In order to decrease the dependency on having a French speaking board member to interface with banks and authorities, we are actively looking into creating a separate entity in another English speaking European country. This entity is intended to handle the organisation of the conferences, and would be the legal contact for attendees, sponsors as well as venues and other contractors.

This step will allow us to greatly reduce the nominal transaction volume of PostgreSQL Europe, and go back to a modus where PostgreSQL Europe itself does not have to charge VAT. It is also intended to ease tax handling and reporting. This new entity will be wholly controlled by the PostgreSQL Europe association, and we are actively looking into ways that can be set up. This new entity will, of course, be bound by the same rules to handle VAT etc, but it will be situated in a jurisdiction where the administration is easier to work with remotely and in English.

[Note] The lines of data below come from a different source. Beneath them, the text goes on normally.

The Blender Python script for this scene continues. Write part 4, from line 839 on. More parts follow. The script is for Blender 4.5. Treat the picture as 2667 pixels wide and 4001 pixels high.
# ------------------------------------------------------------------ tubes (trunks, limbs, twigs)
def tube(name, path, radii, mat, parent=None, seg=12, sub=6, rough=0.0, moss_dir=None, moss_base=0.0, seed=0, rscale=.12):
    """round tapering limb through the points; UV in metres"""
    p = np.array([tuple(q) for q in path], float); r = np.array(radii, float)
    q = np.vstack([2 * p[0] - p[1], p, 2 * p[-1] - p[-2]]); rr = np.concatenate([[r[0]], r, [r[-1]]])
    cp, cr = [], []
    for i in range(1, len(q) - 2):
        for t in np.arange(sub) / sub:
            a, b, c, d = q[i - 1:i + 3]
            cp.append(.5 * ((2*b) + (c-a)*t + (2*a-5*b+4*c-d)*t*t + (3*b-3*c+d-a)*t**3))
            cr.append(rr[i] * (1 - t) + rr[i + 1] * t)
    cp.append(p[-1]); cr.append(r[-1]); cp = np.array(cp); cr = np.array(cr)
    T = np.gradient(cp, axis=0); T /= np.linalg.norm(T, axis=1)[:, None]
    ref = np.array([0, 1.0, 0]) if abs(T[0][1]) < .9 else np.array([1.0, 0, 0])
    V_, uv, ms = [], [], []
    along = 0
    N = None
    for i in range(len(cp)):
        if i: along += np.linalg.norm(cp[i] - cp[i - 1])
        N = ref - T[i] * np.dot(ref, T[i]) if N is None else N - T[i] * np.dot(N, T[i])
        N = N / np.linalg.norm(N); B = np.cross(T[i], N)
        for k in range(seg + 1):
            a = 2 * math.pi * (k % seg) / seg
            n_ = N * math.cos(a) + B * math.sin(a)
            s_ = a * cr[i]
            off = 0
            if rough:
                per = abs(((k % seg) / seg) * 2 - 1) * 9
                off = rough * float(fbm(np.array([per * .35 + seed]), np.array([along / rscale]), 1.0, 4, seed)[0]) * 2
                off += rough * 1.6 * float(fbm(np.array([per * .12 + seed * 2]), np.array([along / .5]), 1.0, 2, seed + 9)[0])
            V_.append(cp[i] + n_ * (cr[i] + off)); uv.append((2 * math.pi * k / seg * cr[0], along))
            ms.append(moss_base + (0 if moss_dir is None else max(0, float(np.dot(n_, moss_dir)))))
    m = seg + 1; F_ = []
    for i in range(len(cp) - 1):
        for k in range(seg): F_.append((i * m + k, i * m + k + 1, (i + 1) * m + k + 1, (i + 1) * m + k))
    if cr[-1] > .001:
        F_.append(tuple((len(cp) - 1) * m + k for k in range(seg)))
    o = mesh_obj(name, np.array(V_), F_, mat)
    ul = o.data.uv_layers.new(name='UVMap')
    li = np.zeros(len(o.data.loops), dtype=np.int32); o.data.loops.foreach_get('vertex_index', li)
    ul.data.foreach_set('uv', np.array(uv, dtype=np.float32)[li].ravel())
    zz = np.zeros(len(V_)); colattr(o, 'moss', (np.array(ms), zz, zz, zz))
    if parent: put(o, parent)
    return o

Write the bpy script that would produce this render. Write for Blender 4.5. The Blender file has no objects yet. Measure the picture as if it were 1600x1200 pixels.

In addition, this new entity will allow us to better support other communities, and if required, outsource certain tasks.

Brand Clarity

To ensure the recognition and quality of the PostgreSQL Europe events we’re working on a number of other fronts:

  • We’ve been in discussion with other event organisers and worked with them to ensure their branding does not conflict with our own.
  • We’re in the process of taking legal measures to protect our efforts and ensure users will continue to see the high standards they’ve come to expect from PostgreSQL Europe.
  • We’re ensuring that our events all follow the Community Guidelines for Events published last year by the PostgreSQL Core Team. These guidelines exist to ensure that Community Events are run in an open manner that is fair to all speakers, attendees and sponsors. PostgreSQL Europe participated in the creation of these guidelines, and will, of course, continue to work with the Core Team and others in the community to evolve them in the future.

Further efforts

The PostgreSQL Europe Board continues to look at various ways of distinguishing the work and events the association undertakes from that of other organisations, and to minimise the risk, cost and effort to the Association by looking for simple, “best value” solutions for the work we do.

We do this as we hold a shared belief and passion for supporting and promoting PostgreSQL in a friendly, community environment. Whilst we want PostgreSQL to become as successful as possible, we strive to maintain a sense of close community and family in what we do. We strongly believe that other than the great technology that is PostgreSQL, our Community is one of the things that sets PostgreSQL apart from others in the market.